Friday, August 26, 2011

The Final Straw, and Moving Out


*Note*  The following post was written in Honolulu on the 24th.  After writing this post, I have made it into Taupo without incident, and have been running errands, and doing just a bit of socializing.  On the docket this morning is foraging for food, then cell phone, then some time for exploring my new surroundings.

I am sitting in the Honolulu airport, it is hot, muggy and crowded, and the internet is not free. Thus, this may not be posted until Auckland. It all depends on how cheap and bored I feel (ah, the scales of frugality vs. boredom).

I left Chicken early. The story is interesting, but I do not know if changing names is enough for me to feel comfortable posting it publicly. The skinny of it is that after a summer of my complacency putting myself at greater and greater risk in the field, I had a false sense of security working with a partner. The second day after I had a bear encounter (previous post), working in the same area, there was another bear encounter. It was between one of the employees who was working alone and a bear, and he took a shot at it. I will never know what actually happened. A radio call came through, then a shot rang out a moment later. What little procedures we had were not followed, were not sufficient and people clearly had insufficient training to be working in bear country (“we were trying to be quiet so the bears wouldn't hear us”). After the shot was fired, my field partner spotted a bear running straight at us at high speed. The bear ran at us for 20-30 seconds before being deterred by our noise making. It is not clear if the bear that was shot at was hit, but it was definitely not killed in a responsible manner if it was hit.

In the aftermath of this incident it was clear that the other employees and the company were not interested in working safely, following industry standards for field work, or taking the appropriate actions. Further, the fieldwork was set to continue in the same area the next day. One other employee and I declined to continue working under such conditions, and left for home, rather than for the field the next morning. Allowing me to spend a week and a half in Delta.

The extra time in Delta allowed me to say good bye to the Delta “family,” and my parents, made making final arrangements a bit easier, afforded me some great runs, a hike and bike rides with my parents, and easy to neglect Faux Social. I am at what can best be described as halfway, here in Honolulu, and it still seems, not unreal, but unfathomable, I suppose. I have never had a contract this long, I have never moved to a place I knew no one, and I have not ever sat in an airport this hot typing about what I have never done before.

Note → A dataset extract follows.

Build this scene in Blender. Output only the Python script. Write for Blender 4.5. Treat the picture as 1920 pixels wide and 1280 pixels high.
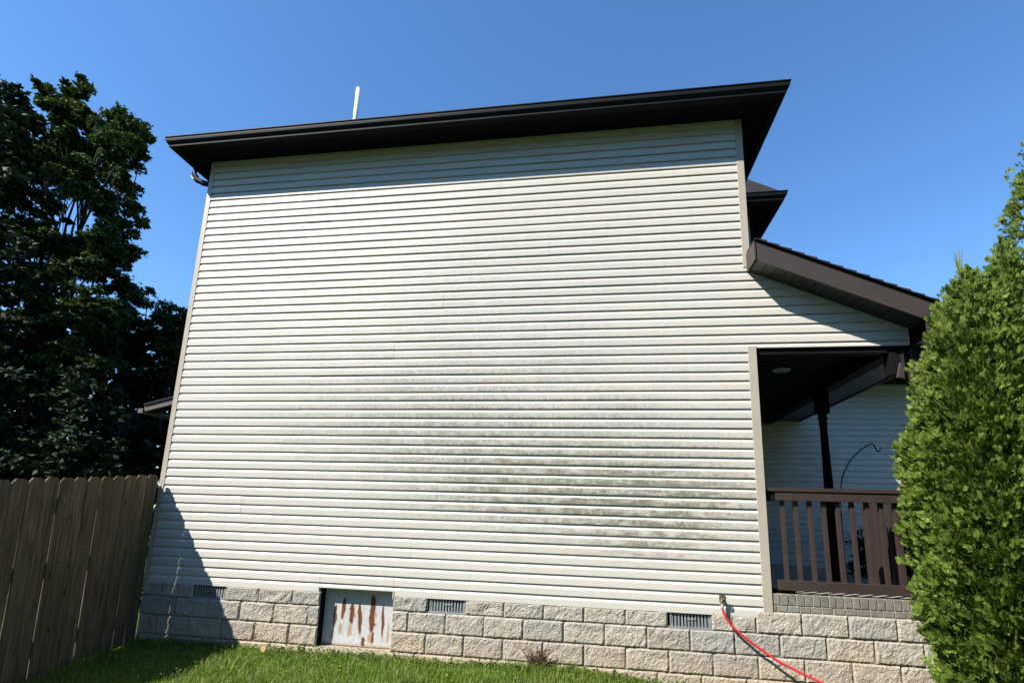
import bpy, math, random
import numpy as np
from mathutils import Vector, Matrix
random.seed(7); rng=np.random.default_rng(7)
R=math.radians
scene=bpy.context.scene
for o in list(bpy.data.objects): bpy.data.objects.remove(o)

# ---------------------------------------------------------------- camera
yaw,pitch,roll=0.15857,0.19988,0.032115
cam_d=bpy.data.cameras.new('camera'); cam=bpy.data.objects.new('camera',cam_d)
scene.collection.objects.link(cam); scene.camera=cam
fw=Vector((-math.sin(yaw)*math.cos(pitch),math.cos(yaw)*math.cos(pitch),math.sin(pitch)))
rt=Vector((math.cos(yaw),math.sin(yaw),0)); up=rt.cross(fw)
r2=rt*math.cos(roll)+up*math.sin(roll); u2=-rt*math.sin(roll)+up*math.cos(roll)
M=Matrix((r2,u2,-fw)).transposed().to_4x4(); M.translation=Vector((5.0594,-5.5747,0.8618)); cam.matrix_world=M
cam_d.sensor_fit='HORIZONTAL'; cam_d.sensor_width=36; cam_d.lens=977.16/1920*36
cam_d.shift_y=130.7/1920; cam_d.clip_start=.05; cam_d.clip_end=2000
scene.render.resolution_x=1024; scene.render.resolution_y=682

# ---------------------------------------------------------------- sky, sun, exposure
SUN=Vector((-1.138,-1.0,1.5)).normalized()
world=bpy.data.worlds.new('World'); scene.world=world; world.use_nodes=True
wn=world.node_tree.nodes; wl=world.node_tree.links
sky=wn.new('ShaderNodeTexSky'); sky.sky_type='NISHITA'; sky.sun_disc=False
sky.sun_elevation=math.asin(SUN.z); sky.sun_rotation=math.atan2(SUN.x,SUN.y)
sky.altitude=200; sky.air_density=1.0; sky.dust_density=0.0; sky.ozone_density=5.0
bg=wn['Background']; bg.inputs['Strength'].default_value=0.120
hs=wn.new('ShaderNodeHueSaturation'); hs.inputs['Saturation'].default_value=1.12
wl.new(sky.outputs[0],hs.inputs['Color']); wl.new(hs.outputs[0],bg.inputs[0])
sd=bpy.data.lights.new('sun','SUN'); sd.energy=5.0; sd.angle=R(.53); sd.color=(1,.955,.88)
so=bpy.data.objects.new('sun',sd); scene.collection.objects.link(so)
so.rotation_euler=SUN.to_track_quat('Z','Y').to_euler(); so.location=(-10,-10,20)
vs=scene.view_settings; vs.view_transform='Standard'; vs.look='None'; vs.exposure=1.08; vs.gamma=1; vs.use_curve_mapping=False

# ---------------------------------------------------------------- helpers
COL=scene.collection
def setp(o,label=None,cat=None,group=None,kind=None):
    if label: o['label']=label
    if cat: o['category']=cat
    if group: o['group']=group
    if kind: o['kind']=kind
    return o
def empty(name,loc=(0,0,0)):
    o=bpy.data.objects.new(name,None); COL.objects.link(o); o.location=loc; o.empty_display_size=.2; return o
def link(name,me,parent=None,loc=(0,0,0),rot=(0,0,0)):
    o=bpy.data.objects.new(name,me); COL.objects.link(o); o.location=loc; o.rotation_euler=rot
    if parent is not None:
        o.parent=parent
        # children are given in world coordinates; every parent is unrotated
        p=parent; off=Vector((0,0,0))
        while p is not None: off+=Vector(p.location); p=p.parent
        o.location=Vector(loc)-off
    return o
def mk(name,verts,faces,mat,smooth=False):
    me=bpy.data.meshes.new(name); me.from_pydata([tuple(map(float,v)) for v in verts],[],faces)
    if mat: me.materials.append(mat)
    me.update()
    if smooth: me.polygons.foreach_set('use_smooth',[True]*len(me.polygons))
    return me
def mk_np(name,V,F,mat):
    """V (n,3); F (m,k) all the same k"""
    me=bpy.data.meshes.new(name); n=len(V); m,k=F.shape
    me.vertices.add(n); me.vertices.foreach_set('co',V.astype(np.float32).ravel())
    me.loops.add(m*k); me.loops.foreach_set('vertex_index',F.astype(np.int32).ravel())
    me.polygons.add(m); me.polygons.foreach_set('loop_start',np.arange(0,m*k,k,dtype=np.int32))
    try: me.polygons.foreach_set('loop_total',np.full(m,k,dtype=np.int32))
    except Exception: pass
    me.materials.append(mat); me.update(calc_edges=True); me.validate(); return me
class MB:
    def __init__(s): s.v=[]; s.f=[]
    def box(s,x0,x1,y0,y1,z0,z1):
        b=len(s.v)
        s.v+=[(x0,y0,z0),(x1,y0,z0),(x1,y1,z0),(x0,y1,z0),(x0,y0,z1),(x1,y0,z1),(x1,y1,z1),(x0,y1,z1)]
        s.f+=[tuple(b+i for i in f) for f in ((0,3,2,1),(4,5,6,7),(0,1,5,4),(1,2,6,5),(2,3,7,6),(3,0,4,7))]; return s
    def hexa(s,pts):
        b=len(s.v); s.v+=list(pts)
        s.f+=[tuple(b+i for i in f) for f in ((0,3,2,1),(4,5,6,7),(0,1,5,4),(1,2,6,5),(2,3,7,6),(3,0,4,7))]; return s
    def tube(s,pts,rad,n=8,cap=True):
        pts=[Vector(p) for p in pts]; rad=rad if isinstance(rad,(list,tuple)) else [rad]*len(pts)
        b=len(s.v); ref=Vector((0,0,1))
        for i,p in enumerate(pts):
            d=(pts[min(i+1,len(pts)-1)]-pts[max(i-1,0)]).normalized()
            a=d.cross(ref)
            if a.length<.05: a=d.cross(Vector((1,0,0)))
            a.normalize(); c=d.cross(a).normalized()
            for k in range(n):
                t=2*math.pi*k/n; s.v.append(tuple(p+(a*math.cos(t)+c*math.sin(t))*rad[i]))
        for i in range(len(pts)-1):
            for k in range(n):
                s.f.append((b+i*n+k,b+i*n+(k+1)%n,b+(i+1)*n+(k+1)%n,b+(i+1)*n+k))
        if cap:
            s.f.append(tuple(b+k for k in range(n))[::-1]); s.f.append(tuple(b+(len(pts)-1)*n+k for k in range(n)))
        return s
    def mesh(s,name,mat,smooth=False): return mk(name,s.v,s.f,mat,smooth)
    def build(s,name,mat,parent=None,bevel=0,smooth=False):
        o=link(name,mk(name,s.v,s.f,mat,smooth))
        if parent is not None:
            o.parent=parent; p=parent; off=Vector((0,0,0))
            while p is not None: off+=Vector(p.location); p=p.parent
            o.location=-off
        if bevel:
            m=o.modifiers.new('bevel','BEVEL'); m.width=bevel; m.segments=2; m.limit_method='ANGLE'
        return o
def bx(name,x0,x1,y0,y1,z0,z1,mat,parent,bevel=0): return MB().box(x0,x1,y0,y1,z0,z1).build(name,mat,parent,bevel)

# ---------------------------------------------------------------- node helpers
class NT:
    def __init__(s,name,rough=.6,spec=.5):
        s.m=bpy.data.materials.new(name); s.m.use_nodes=True; s.t=s.m.node_tree; s.n=s.t.nodes; s.l=s.t.links
        s.b=s.n['Principled BSDF']; s.b.inputs['Roughness'].default_value=rough; s.b.inputs['Specular IOR Level'].default_value=spec
    def _in(s,sock,v):
        if hasattr(v,'is_output') or isinstance(v,bpy.types.NodeSocket): s.l.new(v,sock)
        else: sock.default_value=v
    def math(s,op,a,b=0.,c=0.,clamp=False):
        n=s.n.new('ShaderNodeMath'); n.operation=op; n.use_clamp=clamp
        s._in(n.inputs[0],a); s._in(n.inputs[1],b); s._in(n.inputs[2],c); return n.outputs[0]
    def pos(s): return s.n.new('ShaderNodeNewGeometry').outputs['Position']
    def obj(s): return s.n.new('ShaderNodeTexCoord').outputs['Object']
    def island(s): return s.n.new('ShaderNodeNewGeometry').outputs['Random Per Island']
    def orand(s): return s.n.new('ShaderNodeObjectInfo').outputs['Random']
    def sep(s,v):
        n=s.n.new('ShaderNodeSeparateXYZ'); s.l.new(v,n.inputs[0]); return n.outputs
    def mapv(s,v,scale=(1,1,1),loc=(0,0,0),rot=(0,0,0)):
        n=s.n.new('ShaderNodeMapping'); s.l.new(v,n.inputs[0]); n.inputs['Scale'].default_value=scale
        n.inputs['Location'].default_value=loc; n.inputs['Rotation'].default_value=rot; return n.outputs[0]
    def addv(s,v,f):
        n=s.n.new('ShaderNodeVectorMath'); n.operation='ADD'; s.l.new(v,n.inputs[0]); c=s.n.new('ShaderNodeCombineXYZ')
        for i in range(3): s.l.new(s.math('MULTIPLY',f,37.+11*i),c.inputs[i])
        s.l.new(c.outputs[0],n.inputs[1]); return n.outputs[0]
    def noise(s,v,scale=5,detail=4,rough=.55,dist=0):
        n=s.n.new('ShaderNodeTexNoise'); s.l.new(v,n.inputs['Vector']); n.inputs['Scale'].default_value=scale
        n.inputs['Detail'].default_value=detail; n.inputs['Roughness'].default_value=rough; n.inputs['Distortion'].default_value=dist; return n.outputs['Fac']
    def ramp(s,f,stops,interp='LINEAR'):
        n=s.n.new('ShaderNodeValToRGB'); s.l.new(f,n.inputs[0]); cr=n.color_ramp; cr.interpolation=interp
        while len(cr.elements)<len(stops): cr.elements.new(.5)
        for e,(p,c) in zip(cr.elements,stops):
            e.position=p; e.color=(c[0],c[1],c[2],1) if isinstance(c,(tuple,list)) else (c,c,c,1)
        return n.outputs[0]
    def mix(s,f,a,b,mode='MIX'):
        n=s.n.new('ShaderNodeMix'); n.data_type='RGBA'; n.blend_type=mode
        s._in(n.inputs[0],f)
        for k,v in ((6,a),(7,b)):
            if isinstance(v,(tuple,list)): n.inputs[k].default_value=(v[0],v[1],v[2],1)
            elif isinstance(v,float): n.inputs[k].default_value=(v,v,v,1)
            else: s.l.new(v,n.inputs[k])
        return n.outputs[2]
    def bump(s,h,strength=.3,dist=.01):
        n=s.n.new('ShaderNodeBump'); s.l.new(h,n.inputs['Height']); n.inputs['Strength'].default_value=strength
        n.inputs['Distance'].default_value=dist; s.l.new(n.outputs[0],s.b.inputs['Normal'])
    def col(s,c):
        if isinstance(c,(tuple,list)): s.b.inputs['Base Color'].default_value=(c[0],c[1],c[2],1)
        else: s.l.new(c,s.b.inputs['Base Color'])
        return s
    def rough(s,v): s._in(s.b.inputs['Roughness'],v)
    def attr(s,name):
        n=s.n.new('ShaderNodeAttribute'); n.attribute_name=name; return n.outputs['Fac']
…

I posit that the surreal feeling about this is that I am so accustomed to the “temporary” attitude towards everything, that even a long period, like two years, has been temporary for me for the last six years or so. It seems like I have always been preparing to leave, and this last year has been defined by preparing to leave wherever I just arrived. I think this has made me feel stuck in between moving somewhere, and heading off to another temporary life, with temporary people in temporary accommodations. Hopefully I will be able to snap out of this, and settle into a life that looks like what I want my life to be.

It is time to stretch, refill water, and figure out what time it is.